An account of an interesting encounter in Kisach, a Slovak village near the city of Novi Sad, Serbia, in the form of a short travel story.

I strolled around Kisach, a Slovak village near Novi Sad. In order to eat my icecream thoroughly and with due attention, I sat on a wooden bench in front of a house. In a little while, I noticed an old woman inching toward me; even though she appeared to be standing still, she was somehow moving and getting closer.

"Dobri den", she said, devouring me with distraught blue eyes, so bright and widened that I automatically averted mine. "Dobar dan", I replied, obviously surprising her by using Serbian instead of Slovakian. "Where from?" - "Novi Sad." - "And I thought... neighbour..." Slowly, she lowered herself next to me, onto the edge of the bench. Her words arrived tired and heavy, as if billowing from a dark depth that was closing and drifting away.

"I've cleaned everything. Only the pipe I haven't..." And so on, without head nor tails. I couldn't make anything of it. Was she asking for help? "You have no one to do it for you?" - "No. I'm alone. My husband has died. Young man, died long ago. I have never been sick before. Now I can't even mow..."

I slowed myself down and started walking behind her, petitely, slowly. It was three houses away, but the process was slow and hard, as though every step was a small victory, every centimeter of the red brick path had to be reconquered, overpowered and left behind. I entered through a gate. A tiny house, a small front yard, knee-high grass and weeds. A dog, tied in a corner, started melting with happiness and frolicking and wagging its tail. "Don't be afraid, I tied him."


A nicely decorated window in the village of Kisach, in Slovachka (Slovak) Street

No matter how many times I've been to old people's village houses, I flinch every time I step inside; as if I keep forgetting what it is like, and somehow end up surprised every time. A miniature room with cracked concrete floor. An old cupboard with a couple of glasses, a wooden bed with huge down quilts and pillows, two small black-and-white photographs on the wall, a table, a tin basin with water, a bar of soap and a cloth, a small wood stove and a tiny stool. Tough, hostile furnishings staring at you and asking you what you want, why you have come.

The old woman stared at me abstractedly. Then she remembered and pointed at the stove. "There it is. It smokes. It's choked." I understood it's about the stovepipe. I took it off, dismantled it, took it out to the yard and, bit by bit, cleaned it with a broom and scraped with some kind of a dented trowel. Big black lumps of clumped soot started falling down into an iron bucket. Finally, I assembled the stovepipe again and put it back in its place. "It's not wobbly?" - "No."

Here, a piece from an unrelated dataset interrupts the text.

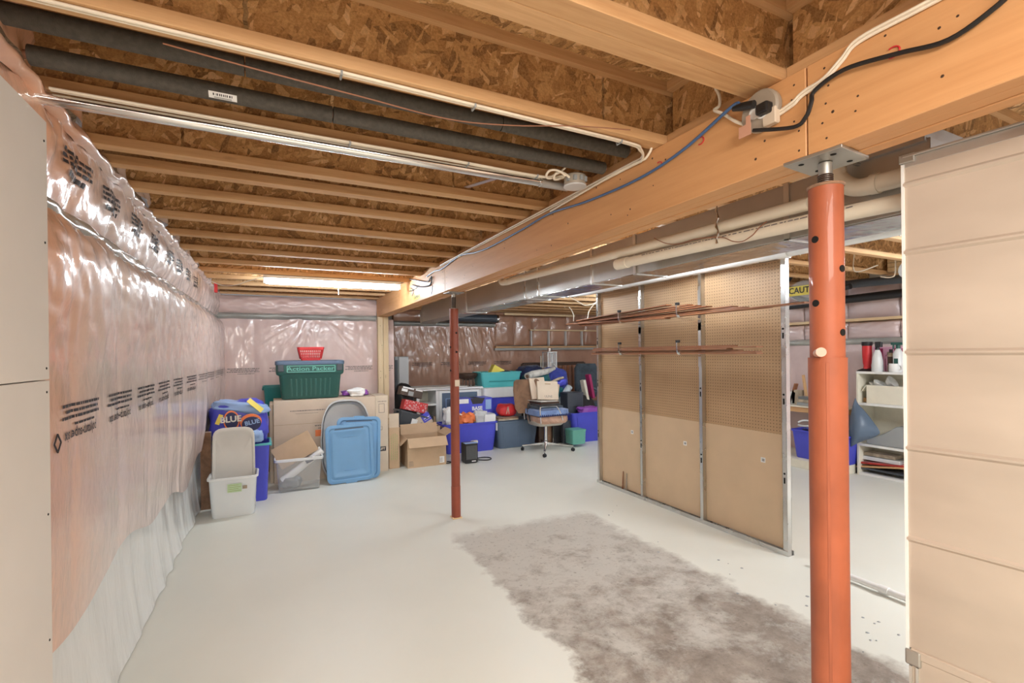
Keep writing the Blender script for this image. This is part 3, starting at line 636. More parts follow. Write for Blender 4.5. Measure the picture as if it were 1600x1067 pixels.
# blue cable, black cord, cables near outlet
cable('extension_cord','blue extension cord draped along the side of the beam',[(1.405,1.10,2.385),(1.41,1.14,2.39),(1.43,1.372,2.339),(1.43,1.627,2.311),(1.43,2.007,2.323),(1.43,2.37,2.358),(1.428,2.70,2.346),(1.43,3.199,2.338),(1.43,3.5,2.352),(1.43,3.866,2.391),(1.43,4.35,2.36),(1.43,4.591,2.375),(1.43,4.85,2.36)],.0058,M['bluec'])
cable('power_cord','black power cord looping over the beam from the plug to the upper right corner',[(1.40,1.045,2.272),(1.42,.924,2.235),(1.42,.885,2.25),(1.42,.869,2.285),(1.422,.860,2.315),(1.42,.777,2.332),(1.425,.655,2.308),(1.425,.552,2.282),(1.42,.463,2.305),(1.42,.42,2.335),(1.43,.3,2.37),(1.43,-.2,2.36)],.0062,M['blackc'])
for k,dz in enumerate((0,.010)):
    cable('wall_cable','white cable clipped to the beam right of the outlet box, the %s strand'%('lower','upper')[k],[(1.433,.975,2.300+dz),(1.43,.93,2.308+dz),(1.43,.912,2.318+dz),(1.43,.890,2.325+dz),(1.43,.84,2.332+dz),(1.432,.79,2.365+dz),(1.432,.745,2.393+dz),(1.432,.60,2.392+dz),(1.432,.3,2.39+dz),(1.432,-.3,2.39+dz)],.0048,M['wcable'],'white cables right of the outlet box')
cable('wall_cable','white cable dropping from the joists to the left of the outlet box',[tuple(W(px,py,X=1.43)) for px,py in ((1118,138),(1124,150),(1124,165),(1116,172),(1130,178),(1150,190),(1168,196))],.0055,M['wcable'])
cable('wall_cable','short curved white cable at the corner where the near joist meets the beam',[tuple(W(px,py,X=1.425)) for px,py in ((1000,206),(1014,216),(1018,230),(1010,246),(1000,252),(960,272),(860,330))],.0055,M['wcable'])
t=thing('outlet_box','round grey outlet box with plugs fixed high on the beam side','outlet',(1.438,1.035,2.335))
Mx=Matrix.Rotation(-PI/2,4,'Y')
MB(Mx).lathe([(.064,0),(.066,.004),(.066,.020),(.060,.026)],30).build('box_body',M['greyplast'],t,smooth=True)
MB().box((-.03,-.062,-.062),(-.005,-.015,-.01)).build('side_clamp',M['card3'],t,bevel=.004)
MB(Mx).lathe([(.020,.026),(.020,.030),(.016,.030),(.016,.027)],18,c=(-.004,.012,0)).build('socket_ring',M['cwhite'],t,smooth=True)
MB(Mx).lathe([(.023,.026),(.023,.031),(.018,.031),(.018,.027)],18,c=(-.010,-.016,0)).build('socket_ring',M['cwhite'],t,smooth=True)
t=thing('cord_plug','black plug of the blue extension cord pushed into the outlet box','plug',(1.395,1.06,2.35))
MB().tube([(-.0,.055,.022),(.0,.02,.014),(.004,-.02,.004)],[.008,.014,.013],12).build('plug_body',M['blackc'],t,smooth=True)
t=thing('cord_plug','black right-hand plug of the power cord pushed into the outlet box','plug',(1.395,1.005,2.325))
MB().box((-.012,-.020,-.018),(.028,.022,.016)).build('plug_body',M['blackc'],t,bevel=.006,seg=2)
t=tag(MB().box((1.395,1.050,2.262),(1.397,1.095,2.300)).box((1.395,1.052,2.300),(1.397,1.068,2.325)).build('paper_tag',M['peach']),'small pink paper tag hanging below the outlet box','tag')
# ================================================================== RIGHT BAY SERVICES
t=thing('air_duct','long rectangular galvanised air duct running below the joists right of the beam','duct',(2.04,0,2.02))
cuts=[.79,1.28,2.22,2.65,3.38,3.60,5.0,6.75]
for a,b in zip(cuts,cuts[1:]):
    MB().box((-.12,a+.003,.0),(.12,b-.003,.228)).build('duct_section',M['galvd'] if b>3.5 else M['galv'],t,bevel=.002)
for c in cuts[1:-1]:
    MB().box((-.127,c-.012,-.006),(-.118,c+.012,.232)).box((-.127,c-.012,-.008),(.125,c+.012,.001)).build('joint_cleat',M['steel'],t,bevel=.001)
MB().box((-.115,.80,-.0035),(.115,5.2,-.001)).build('foil_wrap',M['foil'],t)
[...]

"How much do I owe you?", asked the old woman. "Why didn't you have any children", I asked in reply. "I don't know. They didn't come." A bed, frayed wood, thinned-out down quilts; once, maybe, warm and intense. A husband in colour and three dimensions stretching by the window, pots bouncing on the stove, mornings with the scent of bread, marmalade glistening in the jars, life looking like something that has just started and will never end. Torn quilts, husband moved out to the photograph where he will forever stay handsome and elegant, deaf dreary mornings, sitting on the edge of the sagging bed and staring at gnarled hands. "You have nobody?" - "No. I'm from Bachki Petrovac. I married into Kisach. My husband was a builder. I have this house. I have a sister, in Petrovac." - "How old are you?" - "Eighty-four." Distended light-blueness stares at me, freezes over, goes away, melts, leaves again. I had to ask her a couple of times what her name was, and she kept looking right through me, and then winced. "Anka."

Anka disappeared into a small door. She came back with a large kulen, sausage traditionally made by Slovaks, wrapped into obituaries, and offered it to us. "Some meat." - "You may need it yourself", I said. - "No, no. Today I'm here, and tomorrow..." She covered her eyes with her hand. Then, quietly: "I won't need it."

Confused, I put the sausage into my backpack. "Drop by. I'm here. It's always locked, otherwise the dog would run out into the street." We shook hands and I left. It was warm and bright outside, air filled with the aroma of humid earth, summer overflowing into autumn.